Only
a fool or a columnist the two are often interchangeable would choose
sides in a dispute over New York real estate.
Each party to such a dispute usually
swears high and low that it alone is on the side of the angels. Almost always,
there are hidden and perilous crannies. Property fights in this city are like
onions: peel back one layer of argument and what you find is another layer.
So let's tread somewhat lightly in a
bruising battle between the Lower East Side Tenement Museum and some neighbors
who are resisting its attempts to take over their building on Orchard Street.
If you have never been to the museum,
at 97 Orchard Street, you are missing a Lower Manhattan gem, for it offers a
glimpse into New York tenement life as it was in the early part of the last
century. Walk up the five flights and wander through the small apartments, and
you can sense how immigrant families like the Baldizzis, Rogarshevskys and
Confinos lived after they got off the boat. They were part of a Lower East Side
that obviously exists no more.
Now, 14 years after it came into being,
the museum says it must have more space for several reasons: to install an
elevator for the handicapped, under the Americans With Disabilities Act; to more
than double the number of visitors, now maxed out at about 90,000 a year; and to
solidify its partnership on immigration projects with Ellis Island and the
Statue of Liberty.
"We're turning people away every
weekend," said Ruth J. Abram, the museum's president. "We have to turn
school groups away. We'd like to open it up to all the people who'd like to get
in."
To do that, the museum wants to take
over its virtual twin, the building next door at 99 Orchard Street. The problem
is that the owners of No. 99 do not want to sell, at least not at a price that
the museum has been willing to pay. One of the landlords, Louis Holtzman, talks
about his family's connection to the 138-year-old building, going back to when
his grandfather bought it around 1910.
"People tell me, `You can make a
lot of money,' " Mr. Holtzman said. "But what happens if you don't
want to sell?"
Stymied, the museum has shifted gears,
asking the Empire State Development Corporation, a state agency, to condemn No.
99. The aim is to let the museum acquire the building under the laws of eminent
domain, which authorize the taking of private property for a perceived greater
public good with compensation for the landlord, of course, and with any
tenants relocated. The procedure is familiar. This newspaper, for example, is
asking the development corporation to do the same in its behalf so it can build
a new headquarters on Eighth Avenue.
The signs suggest that the state agency
is sympathetic to the museum, though a decision may not come until spring.
"Eminent domain scares
people," Ms. Abram acknowledged. "It brings up images of the big guy
versus the small." Nonetheless, she said, "We do need this
building." To which Mr. Holtzman responds: "You buy a building. You
want to build a business. Should the state come in and take your business?"
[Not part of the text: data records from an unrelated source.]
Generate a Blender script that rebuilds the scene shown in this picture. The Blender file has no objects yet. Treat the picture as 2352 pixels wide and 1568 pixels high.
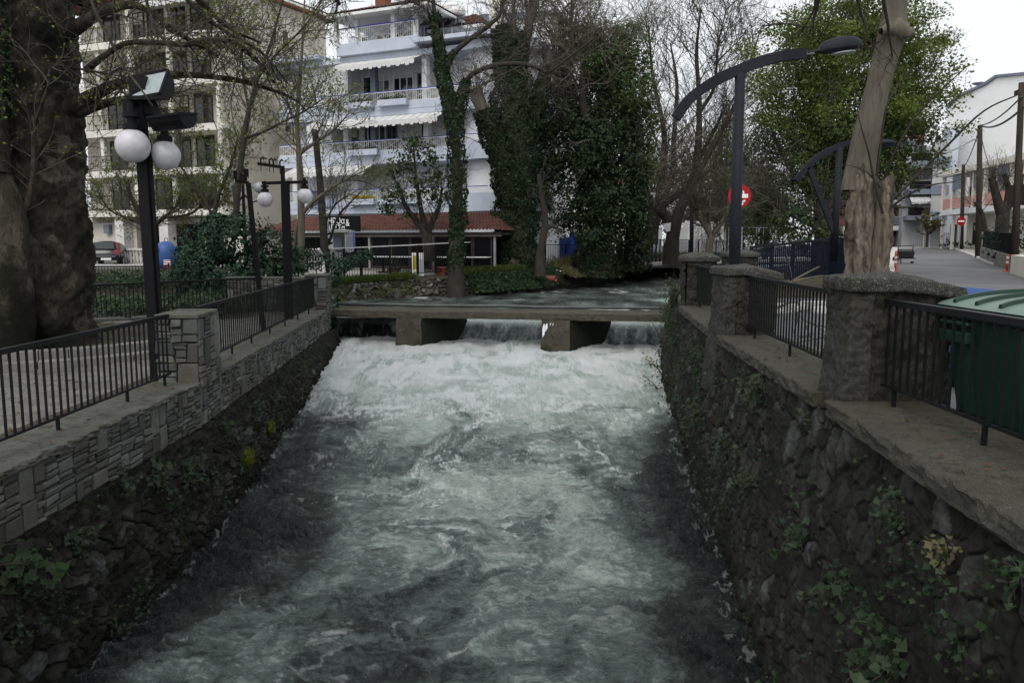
import bpy, math, random
import numpy as np
from mathutils import Vector, Matrix
R = math.radians
rnd = random.Random(7)
rng = np.random.default_rng(11)
SC = bpy.context.scene
COL = SC.collection
V = Vector
EYE = V((0.0, 0.0, 1.6))
F = 28 / 36 * 2352
PITCH = math.atan(224 / F)
_cp, _sp = math.cos(PITCH), math.sin(PITCH)

def ray(px, py):
    a, b = (px - 1176) / F, (784 - py) / F
    return V((a, _cp + b * _sp, -_sp + b * _cp))
def at(px, py, d):
    """world point seen at picture position px,py whose distance north of the camera is d"""
    r = ray(px, py)
    return EYE + r * (d / r.y)
def atz(px, py, z):
    r = ray(px, py)
    return EYE + r * ((z - EYE.z) / r.z)

# ---------------------------------------------------------------- objects
def tag(o, label=None, cat=None, group=None, kind=None):
    if label: o['label'] = label
    if cat: o['category'] = cat
    if group: o['group'] = group
    if kind: o['kind'] = kind
    return o
def empty(name, loc, label=None, cat=None, group=None, rz=0.0):
    o = bpy.data.objects.new(name, None)
    o.empty_display_size = 0.2
    COL.objects.link(o)
    o.location = loc
    o.rotation_euler = (0, 0, rz)
    return tag(o, label, cat, group)
def wloc(o):
    p = V((0, 0, 0))
    while o is not None:
        p = p + V(o.location)
        o = o.parent
    return p
def copy_tree(o, parent=None):
    c = o.copy()
    COL.objects.link(c)
    c.parent = parent
    for ch in list(o.children):
        copy_tree(ch, c)
    return c

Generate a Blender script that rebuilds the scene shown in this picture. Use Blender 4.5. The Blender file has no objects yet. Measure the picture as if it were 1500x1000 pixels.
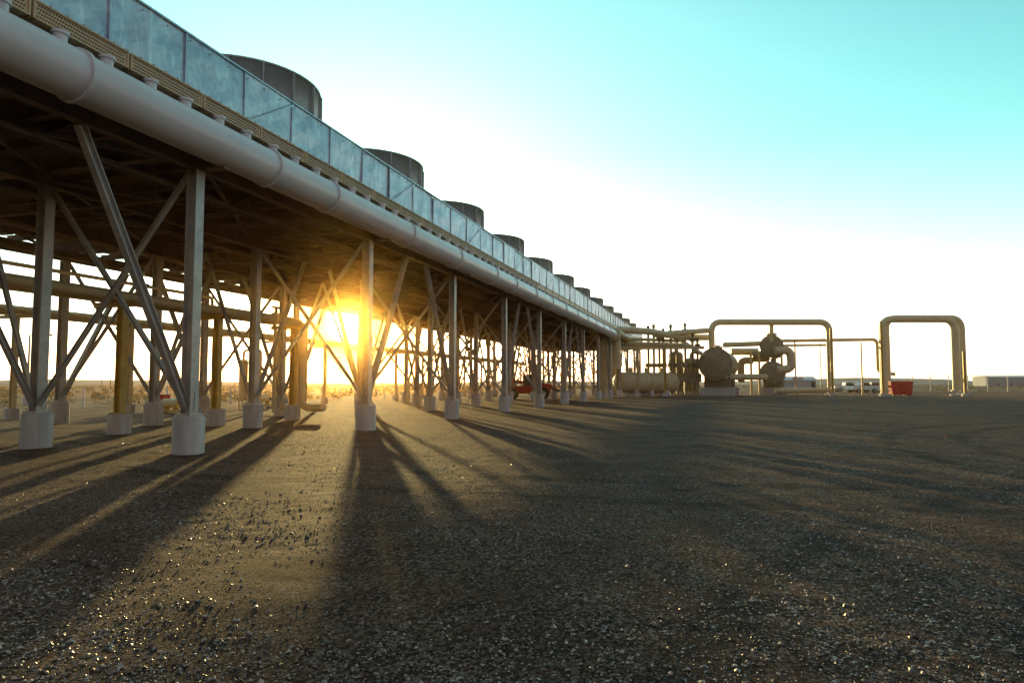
import bpy, bmesh, math, random
import numpy as np
from mathutils import Vector, Matrix, noise
random.seed(7); np.random.seed(7)
scene=bpy.context.scene
YAW=math.radians(16.7); C=math.cos(YAW); S=math.sin(YAW); CAMH=1.55
HZ=562.0
def P(px,zc,z=0.0):
    xc=(px-750)/1000*zc
    return Vector((xc*C-zc*S, xc*S+zc*C, z))
def PZ(px,py,zc):
    return P(px,zc,CAMH+(HZ-py)/1000*zc)

# ------------------------------------------------------------ materials
def nn(nt,t,**kw):
    n=nt.nodes.new(t)
    for k,v in kw.items(): setattr(n,k,v)
    return n
def mth(nt,op,a,b=None,clamp=False):
    n=nt.nodes.new('ShaderNodeMath'); n.operation=op; n.use_clamp=clamp
    for i,v in enumerate((a,b)):
        if v is None: continue
        if isinstance(v,(int,float)): n.inputs[i].default_value=v
        else: nt.links.new(v,n.inputs[i])
    return n.outputs[0]
def mixc(nt,fac,a,b,blend='MIX'):
    n=nt.nodes.new('ShaderNodeMix'); n.data_type='RGBA'; n.blend_type=blend
    for k,v in ((0,fac),(6,a),(7,b)):
        if isinstance(v,(int,float)): n.inputs[k].default_value=v
        elif isinstance(v,tuple): n.inputs[k].default_value=(*v,1)
        else: nt.links.new(v,n.inputs[k])
    return n.outputs[2]
def noi(nt,scale,detail=4,vec=None,rough=.55):
    n=nn(nt,'ShaderNodeTexNoise'); n.inputs['Scale'].default_value=scale; n.inputs['Detail'].default_value=detail
    n.inputs['Roughness'].default_value=rough
    if vec is not None: nt.links.new(vec,n.inputs['Vector'])
    return n.outputs['Fac']
def ramp(nt,v,a,b):
    n=nn(nt,'ShaderNodeMapRange'); n.inputs[1].default_value=a; n.inputs[2].default_value=b
    nt.links.new(v,n.inputs[0]); return n.outputs[0]
def mat(name,c1,c2=None,rough=.5,metal=0.,scale=3.,bump=.0,bscale=40.,streak=False,spangle=False):
    m=bpy.data.materials.new(name); m.use_nodes=True; nt=m.node_tree
    b=nt.nodes['Principled BSDF']
    tc=nn(nt,'ShaderNodeTexCoord'); v=tc.outputs['Object']
    if c2 is None: c2=tuple(x*.7 for x in c1)
    vv=v
    if streak:
        mp=nn(nt,'ShaderNodeMapping'); mp.inputs['Scale'].default_value=(1,1,.15); nt.links.new(v,mp.inputs[0]); vv=mp.outputs[0]
    f=ramp(nt,noi(nt,scale,6,vv,.65),.33,.68)
    col=mixc(nt,f,c1,c2)
    if spangle:
        vo=nn(nt,'ShaderNodeTexVoronoi'); vo.inputs['Scale'].default_value=9; nt.links.new(v,vo.inputs['Vector'])
        bw=nn(nt,'ShaderNodeRGBToBW'); nt.links.new(vo.outputs['Color'],bw.inputs[0])
        col=mixc(nt,.3,col,bw.outputs[0],'SOFT_LIGHT')
        mp=nn(nt,'ShaderNodeMapping'); mp.inputs['Scale'].default_value=(1,1,.22); nt.links.new(v,mp.inputs[0])
        st=ramp(nt,noi(nt,4.5,6,mp.outputs[0],.7),.52,.68)
        col=mixc(nt,mth(nt,'MULTIPLY',st,.75),col,(.82,.84,.84))
    nt.links.new(col,b.inputs['Base Color'])
    b.inputs['Metallic'].default_value=metal
    r=mth(nt,'ADD',mth(nt,'MULTIPLY',noi(nt,scale*2.3,4,v),.25),rough-.12)
    nt.links.new(r,b.inputs['Roughness'])
    if bump>0:
        bp=nn(nt,'ShaderNodeBump'); bp.inputs['Strength'].default_value=bump; bp.inputs['Distance'].default_value=.02
        nt.links.new(noi(nt,bscale,5,v),bp.inputs['Height']); nt.links.new(bp.outputs[0],b.inputs['Normal'])
    return m
M={}
M['galv']=mat('galvanized_steel',(.50,.47,.43),(.33,.31,.29),.46,.3,2.5,.1,30)
M['galvsheet']=mat('galvanized_sheet',(.58,.61,.67),(.38,.43,.52),.40,.6,1.3,.35,3,spangle=True)
M['fan']=mat('fan_ring_fibreglass',(.46,.47,.46),(.35,.36,.36),.5,.2,1.5)
M['pipe']=mat('painted_manifold',(.78,.73,.72),(.68,.63,.62),.34,.0,.8,.03,8)
M['tan']=mat('tan_paint',(.70,.49,.27),(.56,.39,.21),.5,0,4)
M['olive']=mat('yellow_tan_paint',(.66,.53,.31),(.52,.41,.23),.42,0,1.5,.04,6)
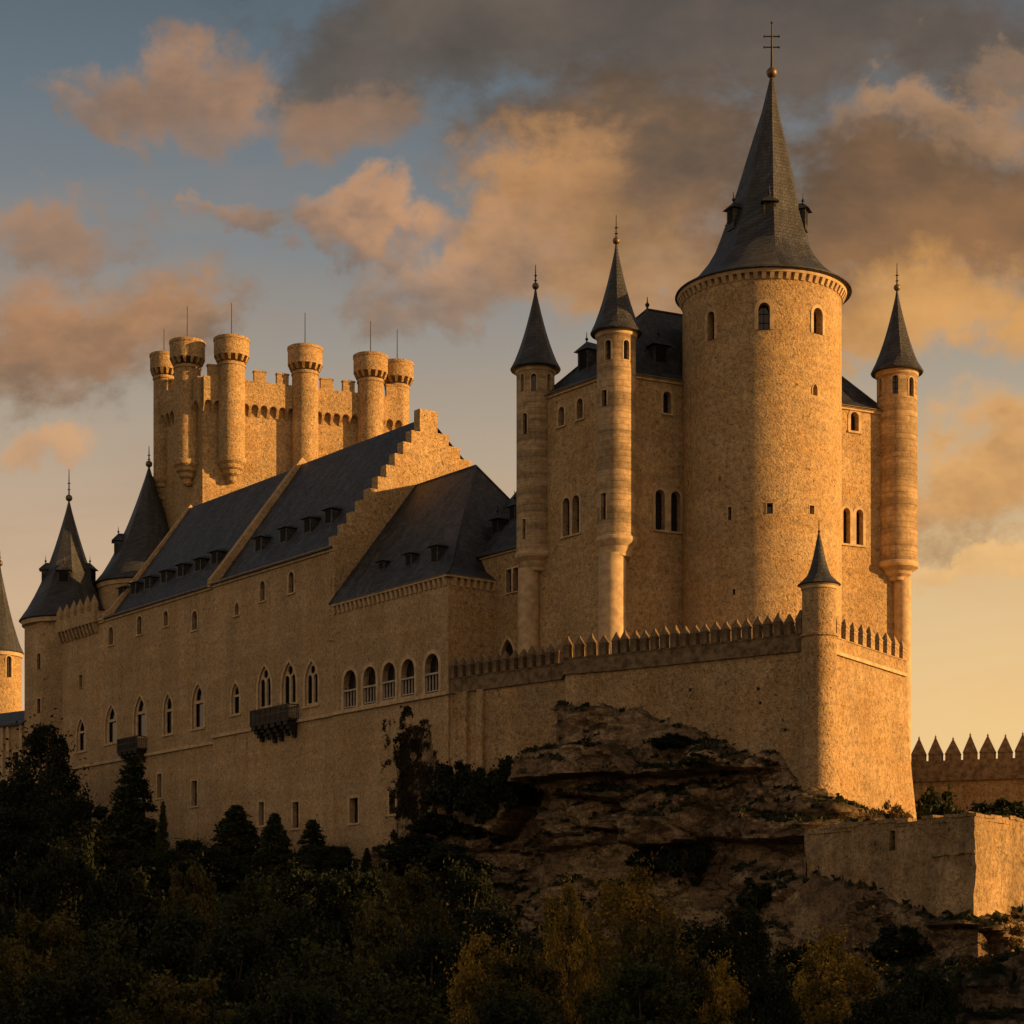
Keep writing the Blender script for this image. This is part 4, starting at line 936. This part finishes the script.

Now get set for layers of charges and
countercharges.
THE museum says that Mr. Holtzman and his partner, Peter Liang, did serious
damage to No. 97 with construction work on their own building. It has questioned
whether Mr. Holtzman is even an owner. In turn, Mr. Holtzman and his wife, Mimi,
have cast the museum as a predator and Ms. Abram as a politically connected
arriviste intent on making them look bad.
This might be just another New York bag
of onions if not for one thing.
Since last summer, the Holtzmans have
rented 14 renovated apartments in their building. A typical price is $1,600 a
month for 375 square feet. The Baldizzis and Rogarshevskys may not have earned
that much in a year. This, however, is 21st-century New York, where that kind of
rent is considered absurd but not unreasonable.
Those tenants help explain why eminent
domain is opposed by the local community board, No. 3, and by the neighborhood's
lawmakers in Albany, Assembly Speaker Sheldon Silver and State Senator Thomas K.
Duane.
The renters may not be the tired, poor
and huddled masses of yesteryear. But there they are all the same. For some, the
question is basic: to show how people used to live on the Lower East Side,
should the museum be able to evict people who actually live on the Lower East
Side?
Ms. Abram says yes, and hopes the state
will do the same. But she agrees that "it does seem ironic."